Only Washington Irving could look past textile mills and see a medieval peasant fantasy—but as Paul J. Travers points out in The Patapsco: Baltimore’s River of History, “Irving’s words were prophetic”: A great flood in 1868 washed away part of the Gray mansion, Kennedy’s personal library was ruined, and the family was forced to move. (Elizabeth Kennedy kept the factory going for 20 more years—until another devastating flood.)

Today, if you hack through the weeds between down Ellicott City and Patapsco State Park, you can walk in the footsteps of a wide-eyed Washington Irving…

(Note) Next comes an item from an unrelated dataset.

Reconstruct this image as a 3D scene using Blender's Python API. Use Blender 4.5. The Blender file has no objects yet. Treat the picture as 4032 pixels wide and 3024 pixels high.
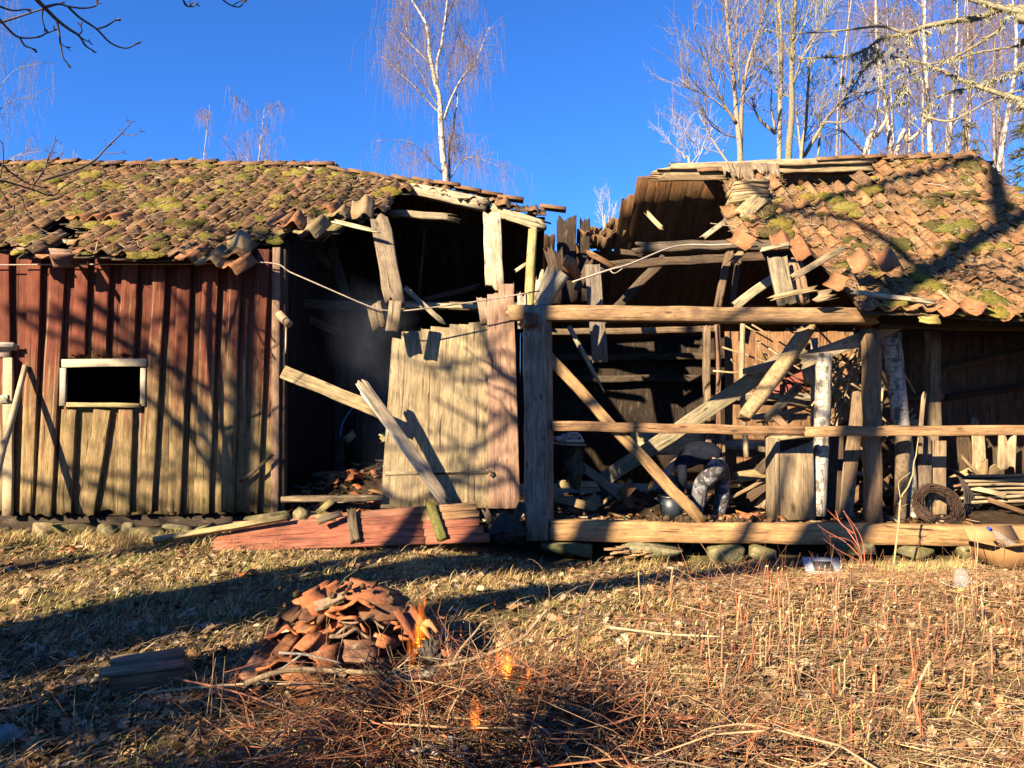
import bpy, bmesh, math, random
import numpy as np
from mathutils import Vector, Matrix, noise as MN
R = random.Random(11)
NR = np.random.default_rng(5)
SC = bpy.context.scene

# ------------------------------------------------------------------ camera, sky, sun, exposure
FOC, PITCH, CAMH = 3022.0, math.radians(2.0), 1.5
cam = bpy.data.cameras.new('camera')
cam.sensor_width = 36.0
cam.lens = 36.0 * FOC / 4032.0
cam.clip_start, cam.clip_end = 0.05, 3000.0
camo = bpy.data.objects.new('camera', cam)
camo.location = (0, 0, CAMH)
camo.rotation_euler = (math.pi / 2 + PITCH, 0, 0)
SC.collection.objects.link(camo)
SC.camera = camo

SUN_EL, SUN_AZ = math.radians(26), math.radians(220)
SV = np.array([math.sin(SUN_AZ) * math.cos(SUN_EL), math.cos(SUN_AZ) * math.cos(SUN_EL), math.sin(SUN_EL)])
wd = bpy.data.worlds.new('World')
SC.world = wd
wd.use_nodes = True
nt = wd.node_tree
nt.nodes.clear()
wo = nt.nodes.new('ShaderNodeOutputWorld')
wb = nt.nodes.new('ShaderNodeBackground')
sk = nt.nodes.new('ShaderNodeTexSky')
sk.sky_type = 'NISHITA'
sk.sun_disc = False
sk.sun_elevation, sk.sun_rotation = SUN_EL, SUN_AZ
sk.air_density, sk.dust_density, sk.ozone_density = 0.75, 0.0, 3.0
mx = nt.nodes.new('ShaderNodeMix')
mx.data_type = 'RGBA'
mx.blend_type = 'MULTIPLY'
mx.inputs[0].default_value = 1.0
mx.inputs[7].default_value = (0.285, 0.67, 1.18, 1)
nt.links.new(sk.outputs[0], mx.inputs[6])
nt.links.new(mx.outputs[2], wb.inputs[0])
wb.inputs[1].default_value = 0.05
nt.links.new(wb.outputs[0], wo.inputs[0])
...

…and spot the “picturesque ruins” Irving joked that he wanted to see. They’re now monuments to a forgotten writer and a half-remembered natural disaster.

Nearby, you’ll find more recent wrecks that put Irving’s romanticism in perspective.

Shops on Main Street in Ellicott City now sell plastic swords, pirate gear, and Viking hats alongside antique shops that burnish the relics of Irving and Kennedy’s age. On the outskirts of town, Marylanders hike and bike; some latter-day rustics fish along the river’s edge. Whether you see timeless fantasies here, as Irving did, depends on your affinity with Swallow Barn’s Bel Tracy, who found “something pleasant in the idea of moated castles, and gay knights, and border feuds, and roundelays under one’s window, and lighted halls.”

Mark Twain saw something else in Southern medievalism: a sort of mass insanity, a “maudlin Middle-Age romanticism” that’s still more tenacious in America than he ever foresaw. Even now, many Americans would answer Twain in the same tone Bel Tracy uses to scold her cousin: “Pshaw!…You haven’t one spark of genuine romance in your whole composition.” When a 19th-century New Yorker can find Virginia medievalism on the banks of a Maryland river, I’m not sure both notions aren’t right.